I wish a barbershop worked like it does in the movies. You face the mirror the whole time, watching yourself slowly transform into a more socially acceptable version of yourself, like a time-lapse of personal growth. Instead, they spin you around. And always — and I do mean always — you end up facing some other poor soul in the exact same predicament, both of you desperately avoiding eye contact. No, sir, I did not see you first. Look at this floor. Would you look at all this floor. Gravity is doing its job down here. The hair clippings are simply fascinating. Also I don’t have my glasses on, so as far as I’m concerned you’re a warm blur and I am legally unable to engage. Please. I feel vulnerable.

And there’s always one barber who wants to chat. If you don’t pick up exactly where he left off on the topic of his choosing, he simply turns and has the conversation with a barber across the room instead, because the man is just trying to kill time. And the topics! Always the randomest stuff. Nature murder videos. Teenagers throwing hands in a parking lot. Liam Newton Johnson. And I’m sitting there thinking, I don’t — I came here for a haircut.

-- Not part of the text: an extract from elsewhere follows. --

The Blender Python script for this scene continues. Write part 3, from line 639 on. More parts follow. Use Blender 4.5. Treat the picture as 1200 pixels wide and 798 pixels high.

Honestly, I worry about what their algorithm must look like. I have personally curated my own feed into a wholesome cathedral: a loving-dad feed, all DIY projects, LEGO builds, and “51 Things You Missed In The Last Marvel Show.” I have protected my feed. I cannot imagine the chaos these men are scrolling through to arrive at “let me tell you about this video I saw.”


The author wishes to remain anonymous, “for obvious reasons, my barber reads this paper.” The Gazette reminds readers that here in Joiceville, where the water is calm and the corporation is benevolent, a man’s right to a silent haircut shall not be infringed. Letters to the editor may be submitted at the front desk, where someone will absolutely read them aloud to the whole shop.